「Nintendo Switch2」転売騒動:著名人の「炎上」が示す異常なまでの「忌避感」の正体

任天堂が発売した新型ゲーム機「Nintendo Switch2(以下、Switch2)」をめぐる有名人の行動が、連日世間を賑わせている。6月5日から販売が開始されたSwitch2は、前機種に続き非常に高い人気となり、任天堂は現在までに複数回の抽選販売を行ったものの、入手困難な状況が続いている。XなどのSNSでは、抽選に外れた多くの人々から「落選」の報告が相次ぎ、品薄状態への不満が募っている。こうした状況下で、著名人の「転売」をめぐる言動が大きな波紋を呼んでいる。

ゲーム好きとして知られるタレントの中川翔子(40)は、6月8日に自身のYouTubeチャンネルで「【ゲーム】念願の「Switch2」をゲット、開封、プレイ!」と題した動画を公開した。

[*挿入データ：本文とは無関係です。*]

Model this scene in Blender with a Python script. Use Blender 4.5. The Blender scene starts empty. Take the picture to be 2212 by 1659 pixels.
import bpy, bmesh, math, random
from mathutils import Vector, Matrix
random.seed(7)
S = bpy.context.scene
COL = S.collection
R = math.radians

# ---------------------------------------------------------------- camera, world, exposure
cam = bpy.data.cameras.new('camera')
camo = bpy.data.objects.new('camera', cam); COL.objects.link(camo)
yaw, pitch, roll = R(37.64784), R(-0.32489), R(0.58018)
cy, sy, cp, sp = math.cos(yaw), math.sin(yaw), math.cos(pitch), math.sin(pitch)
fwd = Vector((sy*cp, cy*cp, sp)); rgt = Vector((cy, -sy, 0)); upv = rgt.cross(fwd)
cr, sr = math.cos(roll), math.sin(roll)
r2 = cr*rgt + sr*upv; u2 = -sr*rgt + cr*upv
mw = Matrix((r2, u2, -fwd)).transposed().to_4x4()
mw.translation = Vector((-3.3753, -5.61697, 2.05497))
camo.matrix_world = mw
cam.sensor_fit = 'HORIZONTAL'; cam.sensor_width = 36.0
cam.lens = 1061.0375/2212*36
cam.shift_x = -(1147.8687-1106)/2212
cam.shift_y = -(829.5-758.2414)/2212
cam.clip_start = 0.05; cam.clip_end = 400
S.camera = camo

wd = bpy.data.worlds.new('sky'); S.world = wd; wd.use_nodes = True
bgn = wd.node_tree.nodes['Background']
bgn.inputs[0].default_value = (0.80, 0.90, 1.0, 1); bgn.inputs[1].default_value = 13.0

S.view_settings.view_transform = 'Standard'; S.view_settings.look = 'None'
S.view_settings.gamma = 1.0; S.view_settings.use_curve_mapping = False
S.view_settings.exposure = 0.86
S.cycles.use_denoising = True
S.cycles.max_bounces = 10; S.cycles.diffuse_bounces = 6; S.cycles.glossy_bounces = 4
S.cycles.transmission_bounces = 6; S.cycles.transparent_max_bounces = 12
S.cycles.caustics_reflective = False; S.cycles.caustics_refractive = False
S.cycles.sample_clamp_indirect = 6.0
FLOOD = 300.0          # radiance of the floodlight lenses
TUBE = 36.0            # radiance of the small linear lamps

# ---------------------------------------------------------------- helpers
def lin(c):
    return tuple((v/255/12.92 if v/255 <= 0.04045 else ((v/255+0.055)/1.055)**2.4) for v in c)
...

動画の冒頭で、彼女は興奮した様子で透明の緩衝材に包まれた「Switch2」の箱を紹介。その後、箱を取り出す際に、箱と一緒にレシートのような紙が封入されている様子が映り込み、一部の視聴者から「転売ヤーから購入したのでは?」との疑惑が浮上。批判の声が寄せられた。

Nintendo Switch2のパッケージ。著名人の開封動画が転売騒動に。Nintendo Switch2のパッケージ。著名人の開封動画が転売騒動に。

しかし、中川は6月15日に自身のXで「Switch2絶対にフリマサイト、転売ヤーから買ってません」と疑惑を否定。さらに17日には、中川の所属事務所がメディアの取材に応じ、動画に登場したSwitch2は、中川が妊娠祝いとして友人から譲り受けたものであると説明した。事務所は「該当の友人が保証書とレシートが一緒になっているものを箱に同封してくれていたもので、決してフリマサイトや高額転売のものを購入した事実はありません」と釈明し、騒動の沈静化を図った。

中川翔子が転売からの購入疑惑を否定した一方で、自ら転売ヤーからの購入を公表し、批判を集めているのが、チャンネル登録者数172万人を超える人気YouTuberのラファエルだ。ラファエルは6月9日に公開した動画の中で、正規ルートではSwitch2を入手できなかったと述べ、「今回はちょっと転売からの形で購入させていただきました」「転売ヤーの皆様、ありがとうございました本当に」と発言。そして、入手した1台を視聴者プレゼントすると発表した。

「Switch2」が多くの人が「欲しくても買えない」状況が続く中、転売ヤーから入手したことを公言し、さらには感謝の言葉まで述べたラファエルに対して、視聴者からは「ドン引きです。堂々と転売ヤーから買いましたって」といった強い批判が噴出した。彼が批判を招いたことも、また誤解であったにも関わらず中川に批判が集中したことも、その背景には、現代社会における「転売ヤー」への異常なまでの強い忌避感があると、あるITジャーナリストは指摘する。

同ジャーナリストによれば、任天堂は「Switch2」の販売において、「2025年2月28日時点で、Nintendo Switchソフトのプレイ時間が50時間以上であること」といった独自の応募条件を設定したほか、フリマサイトを運営する大手3社と連携し、不正出品を防止するための異例の取り組みを発表している。また、保証書をレシートなどで代用する仕組みは、個人情報が露見することを嫌がる転売ヤーへの抑止力として期待されているという。こうしたかつてない厳格な転売対策の根底にあるのは、「本当にゲームを遊びたいファンにSwitch2を届けたい」という任天堂からの明確なメッセージに他ならない。こうした企業の努力が功を奏したのか、現状フリマサイトなどで転売されているSwitch2は、わずかな利益しか出ないケースが大半だという。

こうした社会全体の流れもあり、任天堂の「多くのファンにゲームを届けるための配慮」ともいえる転売対策を無視し、いまだ出品を続ける転売ヤーに対して、SNS上でも「恥ずべき行為だ」といった嫌悪感がかつてないほど広がっている。そのため、社会的な影響力を持つ著名人が転売ヤーから商品を購入したり、購入を疑われるような行動を取ったりすることで、こうした強い嫌悪感を背景とした批判が巻き起こりやすくなっているのだろう。

今回の著名人をめぐる一連の騒動は、単なるゲーム機の品薄問題にとどまらず、現代社会において「転売行為」そのものがいかに多くの人々から忌み嫌われているか、そしてその嫌悪感が著名人の言動に対していかに厳しい目を向けさせているかを浮き彫りにしていると言える。